» **GIVEN PROBLEM**
Give the lines of the material verbatim, from the first line to the line with "leafy_plant('horseradish', ('upright sunlit", including both.
START DATA SHOWN
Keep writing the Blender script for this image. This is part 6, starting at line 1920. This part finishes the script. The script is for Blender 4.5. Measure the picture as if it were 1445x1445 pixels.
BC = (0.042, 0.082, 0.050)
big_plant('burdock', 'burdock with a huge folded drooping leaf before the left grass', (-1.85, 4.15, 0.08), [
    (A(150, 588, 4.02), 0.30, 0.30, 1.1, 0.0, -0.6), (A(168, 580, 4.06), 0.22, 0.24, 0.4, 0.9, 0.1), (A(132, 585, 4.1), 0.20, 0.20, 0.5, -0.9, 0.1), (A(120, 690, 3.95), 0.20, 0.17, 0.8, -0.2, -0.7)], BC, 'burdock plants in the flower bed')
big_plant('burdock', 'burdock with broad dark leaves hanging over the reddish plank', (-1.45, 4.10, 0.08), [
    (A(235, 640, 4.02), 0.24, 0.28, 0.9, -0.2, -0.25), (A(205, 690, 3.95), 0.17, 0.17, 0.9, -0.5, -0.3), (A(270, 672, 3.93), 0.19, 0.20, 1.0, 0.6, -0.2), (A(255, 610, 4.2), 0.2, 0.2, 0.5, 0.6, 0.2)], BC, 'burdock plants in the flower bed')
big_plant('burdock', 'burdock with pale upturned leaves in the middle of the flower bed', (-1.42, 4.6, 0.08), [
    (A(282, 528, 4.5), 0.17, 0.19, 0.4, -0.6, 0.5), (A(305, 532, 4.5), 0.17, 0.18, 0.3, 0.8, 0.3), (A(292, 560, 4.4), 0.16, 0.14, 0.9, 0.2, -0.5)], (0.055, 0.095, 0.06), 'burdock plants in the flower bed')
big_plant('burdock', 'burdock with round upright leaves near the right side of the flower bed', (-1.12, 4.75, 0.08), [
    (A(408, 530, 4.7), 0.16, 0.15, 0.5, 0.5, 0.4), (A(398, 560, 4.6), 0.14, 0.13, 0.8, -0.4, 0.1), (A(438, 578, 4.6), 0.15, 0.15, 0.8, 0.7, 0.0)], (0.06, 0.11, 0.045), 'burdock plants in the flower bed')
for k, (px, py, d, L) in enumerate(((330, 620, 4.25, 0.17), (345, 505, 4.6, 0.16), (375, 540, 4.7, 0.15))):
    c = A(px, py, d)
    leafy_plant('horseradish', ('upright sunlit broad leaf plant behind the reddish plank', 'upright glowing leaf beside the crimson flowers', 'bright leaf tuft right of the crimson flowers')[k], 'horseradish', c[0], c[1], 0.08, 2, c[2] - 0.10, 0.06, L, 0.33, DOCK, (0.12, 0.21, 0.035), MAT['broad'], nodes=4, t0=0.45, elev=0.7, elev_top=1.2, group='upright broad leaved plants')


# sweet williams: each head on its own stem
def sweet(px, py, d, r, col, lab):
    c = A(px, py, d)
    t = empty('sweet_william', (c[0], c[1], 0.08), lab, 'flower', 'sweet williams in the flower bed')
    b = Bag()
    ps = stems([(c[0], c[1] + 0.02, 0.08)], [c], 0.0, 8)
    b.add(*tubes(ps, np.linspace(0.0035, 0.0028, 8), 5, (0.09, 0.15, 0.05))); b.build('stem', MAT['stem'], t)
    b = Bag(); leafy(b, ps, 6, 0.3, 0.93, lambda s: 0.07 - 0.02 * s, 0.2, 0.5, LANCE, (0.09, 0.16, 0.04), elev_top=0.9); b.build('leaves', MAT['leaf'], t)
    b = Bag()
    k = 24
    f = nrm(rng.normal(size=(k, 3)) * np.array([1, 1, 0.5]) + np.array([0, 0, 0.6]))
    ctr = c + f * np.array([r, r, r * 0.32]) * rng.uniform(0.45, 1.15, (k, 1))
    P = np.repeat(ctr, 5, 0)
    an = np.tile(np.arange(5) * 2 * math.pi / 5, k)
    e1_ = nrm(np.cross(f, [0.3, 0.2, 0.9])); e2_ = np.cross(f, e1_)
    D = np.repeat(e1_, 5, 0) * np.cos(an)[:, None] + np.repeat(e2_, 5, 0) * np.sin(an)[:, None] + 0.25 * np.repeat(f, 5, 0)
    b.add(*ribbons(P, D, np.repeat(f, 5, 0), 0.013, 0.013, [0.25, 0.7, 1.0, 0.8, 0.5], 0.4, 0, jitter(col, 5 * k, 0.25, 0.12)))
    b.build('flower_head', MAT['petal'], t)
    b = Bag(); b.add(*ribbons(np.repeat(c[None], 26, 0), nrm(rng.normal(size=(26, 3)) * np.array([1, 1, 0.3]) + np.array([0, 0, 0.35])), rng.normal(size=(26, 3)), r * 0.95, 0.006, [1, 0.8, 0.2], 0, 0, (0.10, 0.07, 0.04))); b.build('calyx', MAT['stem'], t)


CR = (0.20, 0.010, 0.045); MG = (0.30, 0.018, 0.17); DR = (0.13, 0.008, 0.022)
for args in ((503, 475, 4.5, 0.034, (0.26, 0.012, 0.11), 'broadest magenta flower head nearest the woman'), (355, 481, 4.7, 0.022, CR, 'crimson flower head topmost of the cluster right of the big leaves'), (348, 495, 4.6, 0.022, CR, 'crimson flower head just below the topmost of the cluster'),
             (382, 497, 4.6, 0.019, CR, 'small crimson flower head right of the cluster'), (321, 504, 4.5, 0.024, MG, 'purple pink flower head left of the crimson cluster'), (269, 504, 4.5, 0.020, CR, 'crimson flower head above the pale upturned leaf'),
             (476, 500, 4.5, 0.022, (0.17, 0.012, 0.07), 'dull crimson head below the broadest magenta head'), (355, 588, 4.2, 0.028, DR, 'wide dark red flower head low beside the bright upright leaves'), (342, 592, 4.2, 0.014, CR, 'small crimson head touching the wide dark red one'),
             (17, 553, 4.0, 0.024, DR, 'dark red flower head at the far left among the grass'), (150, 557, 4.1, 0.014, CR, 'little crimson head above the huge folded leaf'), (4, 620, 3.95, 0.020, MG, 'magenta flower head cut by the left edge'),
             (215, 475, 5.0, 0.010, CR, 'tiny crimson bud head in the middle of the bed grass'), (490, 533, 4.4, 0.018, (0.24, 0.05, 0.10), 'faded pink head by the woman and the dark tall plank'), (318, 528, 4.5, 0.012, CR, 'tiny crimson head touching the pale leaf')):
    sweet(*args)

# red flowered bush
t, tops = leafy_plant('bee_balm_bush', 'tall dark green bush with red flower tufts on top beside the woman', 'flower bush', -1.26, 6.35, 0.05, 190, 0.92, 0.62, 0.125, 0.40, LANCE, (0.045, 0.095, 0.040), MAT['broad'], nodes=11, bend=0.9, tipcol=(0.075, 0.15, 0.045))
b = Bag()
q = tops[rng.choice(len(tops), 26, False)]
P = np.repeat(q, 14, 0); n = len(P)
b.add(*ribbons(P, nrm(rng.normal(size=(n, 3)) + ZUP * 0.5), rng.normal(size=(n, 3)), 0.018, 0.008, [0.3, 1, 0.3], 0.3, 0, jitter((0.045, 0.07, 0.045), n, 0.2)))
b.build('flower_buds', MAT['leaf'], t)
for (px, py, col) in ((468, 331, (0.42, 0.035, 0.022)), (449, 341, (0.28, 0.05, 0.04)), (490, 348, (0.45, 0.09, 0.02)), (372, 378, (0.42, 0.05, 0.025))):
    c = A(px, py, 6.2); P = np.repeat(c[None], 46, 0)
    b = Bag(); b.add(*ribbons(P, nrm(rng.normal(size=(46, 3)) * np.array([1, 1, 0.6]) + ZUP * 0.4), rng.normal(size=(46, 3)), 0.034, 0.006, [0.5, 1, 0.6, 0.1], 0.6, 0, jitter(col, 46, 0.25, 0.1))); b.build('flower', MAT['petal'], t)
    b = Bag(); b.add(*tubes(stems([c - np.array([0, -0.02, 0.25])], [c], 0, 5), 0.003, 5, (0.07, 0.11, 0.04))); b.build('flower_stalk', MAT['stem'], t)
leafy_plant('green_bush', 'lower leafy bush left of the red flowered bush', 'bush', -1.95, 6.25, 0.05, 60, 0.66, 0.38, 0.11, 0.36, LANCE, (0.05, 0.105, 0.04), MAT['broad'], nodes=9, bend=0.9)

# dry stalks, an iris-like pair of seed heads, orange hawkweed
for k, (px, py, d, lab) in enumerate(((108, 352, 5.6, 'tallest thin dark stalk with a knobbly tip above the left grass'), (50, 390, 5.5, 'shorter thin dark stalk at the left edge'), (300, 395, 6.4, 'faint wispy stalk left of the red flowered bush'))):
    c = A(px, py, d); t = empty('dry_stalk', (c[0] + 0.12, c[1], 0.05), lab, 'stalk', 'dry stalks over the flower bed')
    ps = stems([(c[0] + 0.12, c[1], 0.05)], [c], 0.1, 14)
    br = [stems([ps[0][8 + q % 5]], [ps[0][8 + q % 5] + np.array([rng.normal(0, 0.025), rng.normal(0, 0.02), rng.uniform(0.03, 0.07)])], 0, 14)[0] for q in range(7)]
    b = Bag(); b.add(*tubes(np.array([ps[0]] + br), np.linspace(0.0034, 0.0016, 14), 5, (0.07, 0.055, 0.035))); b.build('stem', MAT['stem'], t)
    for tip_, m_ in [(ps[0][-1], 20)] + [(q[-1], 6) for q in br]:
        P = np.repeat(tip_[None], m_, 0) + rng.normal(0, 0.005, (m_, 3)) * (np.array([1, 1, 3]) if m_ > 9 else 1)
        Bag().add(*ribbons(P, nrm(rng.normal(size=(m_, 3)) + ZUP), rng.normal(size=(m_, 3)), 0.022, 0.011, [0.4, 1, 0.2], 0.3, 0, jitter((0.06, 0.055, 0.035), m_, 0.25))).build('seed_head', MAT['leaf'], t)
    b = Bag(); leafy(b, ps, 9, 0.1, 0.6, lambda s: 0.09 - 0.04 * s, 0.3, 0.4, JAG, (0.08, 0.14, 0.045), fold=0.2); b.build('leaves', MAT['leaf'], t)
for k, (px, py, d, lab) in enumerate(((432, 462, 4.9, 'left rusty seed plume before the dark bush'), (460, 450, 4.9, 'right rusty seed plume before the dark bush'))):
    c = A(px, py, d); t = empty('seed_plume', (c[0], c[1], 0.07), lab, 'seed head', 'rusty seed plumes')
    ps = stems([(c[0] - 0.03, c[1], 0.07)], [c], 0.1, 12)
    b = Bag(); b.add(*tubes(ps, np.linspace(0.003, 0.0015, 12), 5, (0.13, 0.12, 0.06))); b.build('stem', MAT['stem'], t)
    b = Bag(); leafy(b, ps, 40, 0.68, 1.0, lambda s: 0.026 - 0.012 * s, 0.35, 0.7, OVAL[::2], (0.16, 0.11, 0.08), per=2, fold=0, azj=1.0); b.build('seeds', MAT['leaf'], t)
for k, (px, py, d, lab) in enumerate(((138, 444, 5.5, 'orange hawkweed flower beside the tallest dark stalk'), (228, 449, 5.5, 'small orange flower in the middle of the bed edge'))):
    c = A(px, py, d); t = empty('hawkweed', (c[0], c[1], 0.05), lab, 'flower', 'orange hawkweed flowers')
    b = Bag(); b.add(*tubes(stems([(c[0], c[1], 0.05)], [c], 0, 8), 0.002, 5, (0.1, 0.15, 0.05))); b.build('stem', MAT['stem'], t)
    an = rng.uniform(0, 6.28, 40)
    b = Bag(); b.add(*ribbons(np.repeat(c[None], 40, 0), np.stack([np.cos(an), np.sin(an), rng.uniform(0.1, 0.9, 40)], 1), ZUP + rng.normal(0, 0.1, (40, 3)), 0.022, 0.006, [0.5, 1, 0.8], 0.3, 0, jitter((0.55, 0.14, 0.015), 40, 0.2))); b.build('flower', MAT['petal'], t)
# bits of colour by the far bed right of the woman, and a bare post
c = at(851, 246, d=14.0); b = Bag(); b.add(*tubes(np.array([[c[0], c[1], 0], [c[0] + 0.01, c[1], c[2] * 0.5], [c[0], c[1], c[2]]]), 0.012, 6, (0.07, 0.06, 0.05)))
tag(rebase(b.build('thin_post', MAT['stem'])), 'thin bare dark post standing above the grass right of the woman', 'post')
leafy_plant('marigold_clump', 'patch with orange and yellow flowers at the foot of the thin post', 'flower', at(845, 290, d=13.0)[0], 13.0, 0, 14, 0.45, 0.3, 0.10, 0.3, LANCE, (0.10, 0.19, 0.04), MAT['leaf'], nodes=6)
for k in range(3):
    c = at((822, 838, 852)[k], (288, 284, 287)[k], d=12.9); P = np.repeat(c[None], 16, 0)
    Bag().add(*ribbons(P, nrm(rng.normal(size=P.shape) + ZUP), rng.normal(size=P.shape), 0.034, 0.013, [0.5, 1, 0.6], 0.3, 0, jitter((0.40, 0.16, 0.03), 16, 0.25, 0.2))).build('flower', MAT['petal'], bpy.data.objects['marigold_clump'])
END DATA SHOWN
» **RESPONSE TO THIS EXERCISE**
Keep writing the Blender script for this image. This is part 6, starting at line 1920. This part finishes the script. The script is for Blender 4.5. Measure the picture as if it were 1445x1445 pixels.
BC = (0.042, 0.082, 0.050)
big_plant('burdock', 'burdock with a huge folded drooping leaf before the left grass', (-1.85, 4.15, 0.08), [
    (A(150, 588, 4.02), 0.30, 0.30, 1.1, 0.0, -0.6), (A(168, 580, 4.06), 0.22, 0.24, 0.4, 0.9, 0.1), (A(132, 585, 4.1), 0.20, 0.20, 0.5, -0.9, 0.1), (A(120, 690, 3.95), 0.20, 0.17, 0.8, -0.2, -0.7)], BC, 'burdock plants in the flower bed')
big_plant('burdock', 'burdock with broad dark leaves hanging over the reddish plank', (-1.45, 4.10, 0.08), [
    (A(235, 640, 4.02), 0.24, 0.28, 0.9, -0.2, -0.25), (A(205, 690, 3.95), 0.17, 0.17, 0.9, -0.5, -0.3), (A(270, 672, 3.93), 0.19, 0.20, 1.0, 0.6, -0.2), (A(255, 610, 4.2), 0.2, 0.2, 0.5, 0.6, 0.2)], BC, 'burdock plants in the flower bed')
big_plant('burdock', 'burdock with pale upturned leaves in the middle of the flower bed', (-1.42, 4.6, 0.08), [
    (A(282, 528, 4.5), 0.17, 0.19, 0.4, -0.6, 0.5), (A(305, 532, 4.5), 0.17, 0.18, 0.3, 0.8, 0.3), (A(292, 560, 4.4), 0.16, 0.14, 0.9, 0.2, -0.5)], (0.055, 0.095, 0.06), 'burdock plants in the flower bed')
big_plant('burdock', 'burdock with round upright leaves near the right side of the flower bed', (-1.12, 4.75, 0.08), [
    (A(408, 530, 4.7), 0.16, 0.15, 0.5, 0.5, 0.4), (A(398, 560, 4.6), 0.14, 0.13, 0.8, -0.4, 0.1), (A(438, 578, 4.6), 0.15, 0.15, 0.8, 0.7, 0.0)], (0.06, 0.11, 0.045), 'burdock plants in the flower bed')
for k, (px, py, d, L) in enumerate(((330, 620, 4.25, 0.17), (345, 505, 4.6, 0.16), (375, 540, 4.7, 0.15))):
    c = A(px, py, d)
    leafy_plant('horseradish', ('upright sunlit broad leaf plant behind the reddish plank', 'upright glowing leaf beside the crimson flowers', 'bright leaf tuft right of the crimson flowers')[k], 'horseradish', c[0], c[1], 0.08, 2, c[2] - 0.10, 0.06, L, 0.33, DOCK, (0.12, 0.21, 0.035), MAT['broad'], nodes=4, t0=0.45, elev=0.7, elev_top=1.2, group='upright broad leaved plants')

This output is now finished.